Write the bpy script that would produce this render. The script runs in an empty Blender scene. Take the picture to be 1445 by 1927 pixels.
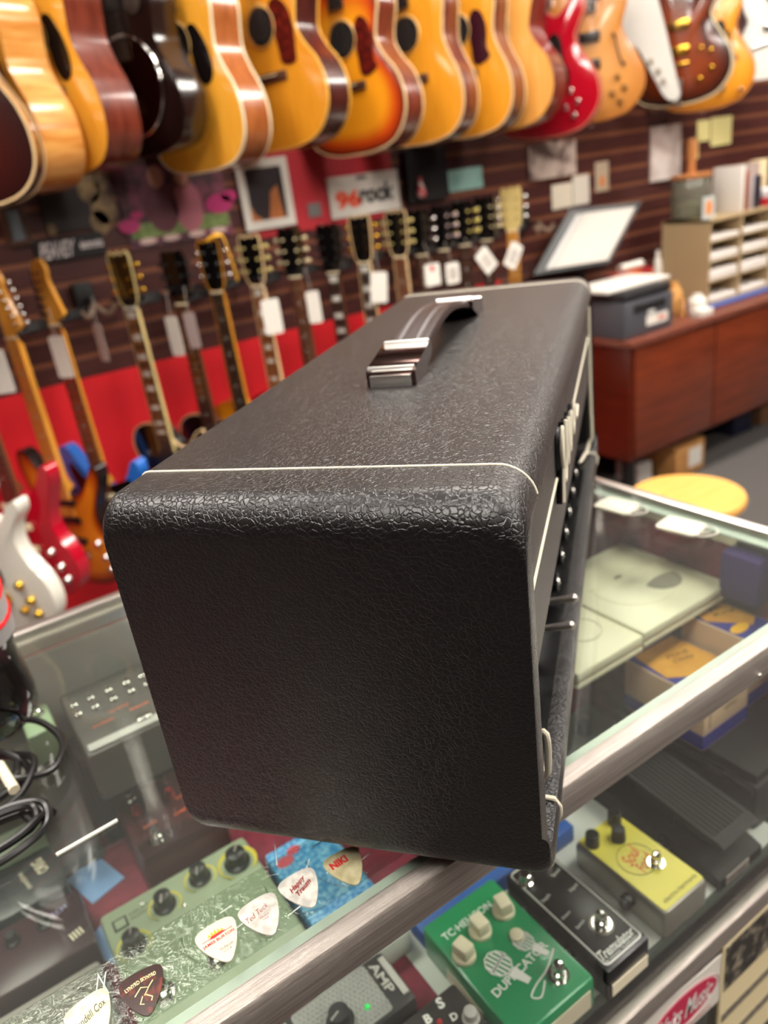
import bpy, bmesh, math, random
from mathutils import Vector, Matrix, Euler
random.seed(7)
PI = math.pi
SC = bpy.context.scene
COL = SC.collection
# ------------------------------------------------------------------ camera
W, H, FPX = 1445, 1927, 1432.0
CXP, CYP = 722.5, 963.5
RW = Matrix(((0.82349298, -0.32157126, 0.46738768),
             (-0.55213564, -0.26490493, 0.79055146),
             (-0.13040533, -0.90907497, -0.3956983)))   # camera (right, down, forward) -> world
CAM = Vector((0, 0, 1.5))
cd = bpy.data.cameras.new('camera'); cam = bpy.data.objects.new('camera', cd); COL.objects.link(cam)
rt, dn, fw = RW.col[0], RW.col[1], RW.col[2]
m = Matrix.Identity(4)
for i in range(3):
    m[i][0] = rt[i]; m[i][1] = -dn[i]; m[i][2] = -fw[i]; m[i][3] = CAM[i]
cam.matrix_world = m
cd.sensor_fit = 'VERTICAL'; cd.sensor_height = 36; cd.lens = FPX / H * 36
cd.clip_start = 0.02; cd.clip_end = 50
cd.dof.use_dof = True; cd.dof.focus_distance = 0.395; cd.dof.aperture_fstop = 6.6
SC.camera = cam
# ------------------------------------------------------------------ light / exposure
LIGHT = 24.5
SC.view_settings.view_transform = 'Standard'; SC.view_settings.look = 'None'
SC.view_settings.exposure = 0.0; SC.view_settings.gamma = 1.0; SC.view_settings.use_curve_mapping = False
w = bpy.data.worlds.new('world'); SC.world = w; w.use_nodes = True
w.node_tree.nodes['Background'].inputs[0].default_value = (1, .93, .86, 1)
w.node_tree.nodes['Background'].inputs[1].default_value = 0.25

def ray(u, v): return RW @ Vector(((u - CXP) / FPX, (v - CYP) / FPX, 1))
def at(u, v, **k):
    (a, val), = k.items(); i = 'xyz'.index(a); r = ray(u, v)
    return CAM + r * ((val - CAM[i]) / r[i])

# ------------------------------------------------------------------ materials
def lin(h):
    if isinstance(h, str):
        h = h.lstrip('#'); c = [int(h[i:i + 2], 16) / 255 for i in (0, 2, 4)]
    else: c = h
    return tuple((x / 12.92 if x <= .04045 else ((x + .055) / 1.055) ** 2.4) for x in c) + (1,)
MC = {}
def mat(name, col, rough=.5, metal=0, coat=0, emit=0, col2=None, nscale=20, nstretch=(1, 1, 1), bump=0, bscale=200, spec=.5, contrast=(.35, .65), detail=3):
    if name in MC: return MC[name]
    M = bpy.data.materials.new(name); M.use_nodes = True; nt = M.node_tree; P = nt.nodes['Principled BSDF']
    P.inputs['Base Color'].default_value = lin(col); P.inputs['Roughness'].default_value = rough
    P.inputs['Metallic'].default_value = metal; P.inputs['Coat Weight'].default_value = coat
    P.inputs['Coat Roughness'].default_value = .05; P.inputs['Specular IOR Level'].default_value = spec
    if emit:
        P.inputs['Emission Color'].default_value = lin(col); P.inputs['Emission Strength'].default_value = emit
    if col2 or bump:
        tc = nt.nodes.new('ShaderNodeTexCoord'); mp = nt.nodes.new('ShaderNodeMapping'); mp.inputs['Scale'].default_value = nstretch
        nt.links.new(tc.outputs['Object'], mp.inputs[0])
    if col2:
        n = nt.nodes.new('ShaderNodeTexNoise'); n.inputs['Scale'].default_value = nscale; n.inputs['Detail'].default_value = detail
        r = nt.nodes.new('ShaderNodeValToRGB'); r.color_ramp.elements[0].color = lin(col); r.color_ramp.elements[1].color = lin(col2)
        r.color_ramp.elements[0].position = contrast[0]; r.color_ramp.elements[1].position = contrast[1]
        nt.links.new(mp.outputs[0], n.inputs['Vector']); nt.links.new(n.outputs[0], r.inputs[0]); nt.links.new(r.outputs[0], P.inputs['Base Color'])
    if bump:
        n = nt.nodes.new('ShaderNodeTexNoise'); n.inputs['Scale'].default_value = bscale; n.inputs['Detail'].default_value = 2
        b = nt.nodes.new('ShaderNodeBump'); b.inputs['Strength'].default_value = bump; b.inputs['Distance'].default_value = .001
        nt.links.new(mp.outputs[0], n.inputs['Vector']); nt.links.new(n.outputs[0], b.inputs['Height']); nt.links.new(b.outputs[0], P.inputs['Normal'])
    MC[name] = M
    return M

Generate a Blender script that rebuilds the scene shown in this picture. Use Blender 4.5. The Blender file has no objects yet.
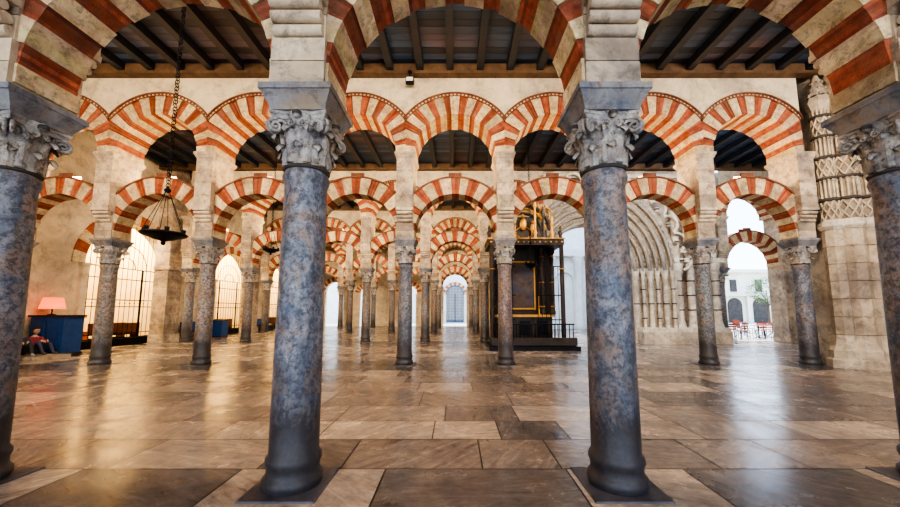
import bpy, math, random
from mathutils import Vector, Matrix, noise
random.seed(7)
PI=math.pi
S=3.0
R=[3.4,10.5,17.7,24.9,32.1]
YF=34.6
ZC=9.0
col=bpy.context.scene.collection
try:
    bpy.context.scene.view_settings.look='AgX - High Contrast'
except Exception as e: print(e)

# ---------------------------------------------------------------- materials
def newmat(name):
    m=bpy.data.materials.new(name); m.use_nodes=True
    nt=m.node_tree; b=nt.nodes['Principled BSDF']
    return m,nt,b
def N(nt,t,**kw):
    n=nt.nodes.new(t)
    for k,v in kw.items(): setattr(n,k,v)
    return n
def ramp(nt,stops,src=None,interp='LINEAR'):
    r=nt.nodes.new('ShaderNodeValToRGB'); r.color_ramp.interpolation=interp
    els=r.color_ramp.elements
    while len(els)<len(stops): els.new(0.5)
    for e,(p,c) in zip(els,stops):
        e.position=p; e.color=(c[0],c[1],c[2],1)
    if src is not None: nt.links.new(src,r.inputs[0])
    return r
def mix(nt,fac,a,b,mode='MIX'):
    m=nt.nodes.new('ShaderNodeMix'); m.data_type='RGBA'; m.blend_type=mode
    for idx,v in ((0,fac),(6,a),(7,b)):
        if hasattr(v,'type') and hasattr(v,'links'): nt.links.new(v,m.inputs[idx])
        else:
            if idx==0: m.inputs[0].default_value=v
            else: m.inputs[idx].default_value=(v[0],v[1],v[2],1)
    return m.outputs[2]
def tc(nt,scale=(1,1,1),src='Object'):
    t=nt.nodes.new('ShaderNodeTexCoord'); mp=nt.nodes.new('ShaderNodeMapping')
    mp.inputs['Scale'].default_value=scale
    nt.links.new(t.outputs[src],mp.inputs[0]); return mp.outputs[0]
def noise_t(nt,vec,scale,detail=4,rough=.6,dist=0):
    n=N(nt,'ShaderNodeTexNoise'); n.inputs['Scale'].default_value=scale
    n.inputs['Detail'].default_value=detail; n.inputs['Roughness'].default_value=rough
    n.inputs['Distortion'].default_value=dist
    nt.links.new(vec,n.inputs['Vector']); return n.outputs['Fac']
def bump(nt,b,h,strength=.3,dist=.02):
    bp=N(nt,'ShaderNodeBump'); bp.inputs['Strength'].default_value=strength; bp.inputs['Distance'].default_value=dist
    nt.links.new(h,bp.inputs['Height']); nt.links.new(bp.outputs[0],b.inputs['Normal'])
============
PROMPT:
Reproduce only the lines running from the one that has "Generate a Blender" through the one that has "except Exception as e: print(e)", ends included. Any pictures in that stretch should not be copied.

FINAL RESULT:
Generate a Blender script that rebuilds the scene shown in this picture. Use Blender 4.5. The Blender file has no objects yet.
import bpy, math, random
from mathutils import Vector, Matrix, noise
random.seed(7)
PI=math.pi
S=3.0
R=[3.4,10.5,17.7,24.9,32.1]
YF=34.6
ZC=9.0
col=bpy.context.scene.collection
try:
    bpy.context.scene.view_settings.look='AgX - High Contrast'
except Exception as e: print(e)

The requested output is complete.